Race Pro Game Review–Like Driving A Brick Through Wet Cement

July 8th, 2009 Posted in Action, Console, Driving, Microsoft, Racing, Reviews, Xbox 360

Yes, it’s yet another in a long, long, LONG series of racing games currently available for the Xbox 360.  This time, we’re talking about Race Pro, a game that breathlessly promises to be “the ultimate racing simulation experience”, and I’m sure that is the case on planets where no one has discovered driving, video games, the internal combustion engine or the wheel.

That’s the thrust of the review today, folks–this IS in fact the ultimate racing simulation experience if you’ve either never actually had a racing simulation experience before or you’ve never actually driven anything before.

Basically, the plot of the game, such as it is, is exactly that. You’re going to drive cars.  No, this doesn’t exactly have the same literary quality of Ridge Racer’s young up-and-comer looking to burn his way through the ranks of the professional driving circuit, or the various underground racers where you’re out to gather pinks and impress hot chicks who like to wave flags half-naked for little or no conceivable reason.  You’re just here to go fast and turn left, except for when, on occasion, you will be called upon to turn RIGHT.

You may be asking yourself at this point, hey, if that’s all I’m supposed to do, then why even bother?  I mean, if I wanted to be stuck in traffic for twenty minutes while I tried to drive a car down a twisty, windy track, then why don’t I just jump in my car and actually, you know, go somewhere?  At least then everybody on the Internet’ll stop calling me a basement dweller because I haven’t left the house in months.

Sadly, I don’t have much of an answer for that.  Oh, sure, with Race Pro you’ll get to try out various different kinds of cars, on various different types of tracks, with various different types of options.  I give Race Pro due credit for having an almost OBSCENE number of options–not only can you tweak the difficulty, you can also tweak subclasses of the difficulty as well.  For instance, if you’re racing on hard mode and find the AI’s just a little TOO aggressive with the competing drivers, you can actually dial down the racers’ AI difficulty level.  It’s an absolutely customizable racing experience.

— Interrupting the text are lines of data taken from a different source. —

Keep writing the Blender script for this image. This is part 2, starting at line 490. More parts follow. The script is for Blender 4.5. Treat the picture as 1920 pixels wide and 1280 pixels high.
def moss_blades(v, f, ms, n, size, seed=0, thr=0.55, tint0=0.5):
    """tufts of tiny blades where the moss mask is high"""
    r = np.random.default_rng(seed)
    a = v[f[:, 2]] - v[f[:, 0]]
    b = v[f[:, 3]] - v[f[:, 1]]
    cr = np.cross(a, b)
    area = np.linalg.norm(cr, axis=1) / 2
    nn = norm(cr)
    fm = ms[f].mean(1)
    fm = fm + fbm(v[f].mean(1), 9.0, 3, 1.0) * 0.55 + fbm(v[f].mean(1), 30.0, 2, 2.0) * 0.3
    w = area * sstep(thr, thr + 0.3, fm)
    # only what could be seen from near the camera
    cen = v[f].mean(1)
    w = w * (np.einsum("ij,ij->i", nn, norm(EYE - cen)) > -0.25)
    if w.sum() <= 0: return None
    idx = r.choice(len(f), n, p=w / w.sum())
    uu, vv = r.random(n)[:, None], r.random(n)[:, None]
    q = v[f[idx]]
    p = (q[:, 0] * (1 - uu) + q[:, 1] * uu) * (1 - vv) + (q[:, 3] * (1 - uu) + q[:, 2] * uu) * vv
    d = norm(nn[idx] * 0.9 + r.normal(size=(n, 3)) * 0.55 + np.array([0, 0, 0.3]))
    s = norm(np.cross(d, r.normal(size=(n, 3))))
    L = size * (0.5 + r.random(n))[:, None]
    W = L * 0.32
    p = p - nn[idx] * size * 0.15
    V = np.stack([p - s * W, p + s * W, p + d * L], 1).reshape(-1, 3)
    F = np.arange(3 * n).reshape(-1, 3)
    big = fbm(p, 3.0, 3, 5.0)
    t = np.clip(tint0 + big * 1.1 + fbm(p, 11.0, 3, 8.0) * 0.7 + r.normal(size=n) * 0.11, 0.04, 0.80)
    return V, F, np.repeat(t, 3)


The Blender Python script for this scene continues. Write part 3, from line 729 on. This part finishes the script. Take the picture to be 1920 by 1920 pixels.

Absolutely customizable, yes…but worthwhile?  That’s where I’m going to have to say no.  I had SERIOUS problems with the controls on this one–even something that should be video-game simple, the drift maneuver, I couldn’t manage to pull off.  In fact, driving the Mini Cooper in the first level felt exactly like the headline described, like driving a brick through wet cement.  I remember trying to pull off a turn, so naturally, I decelerate so I can jam on the gas after I’ve started to pitch my nose a bit.  The car promptly decides that it prefers going straight, and thusly goes COMPLETELY OFF THE TRACK and into the dirt.  The game then warns me that I’m “cutting track”, to which I respond with a torrent of obscenities detailing the fact that, one, I already KNOW I’m off the track and, two, that I wouldn’t have been if the game had done what it was told to do in the first place.

This is, of course, profoundly irritating, but there’s probably a workaround if you’re desperate enough for a new racing game to try.  I personally say that there are better racing games out there–vastly better, in fact–but if you want a driving sim that’ll give you a huge fight, then Race Pro is the game you want.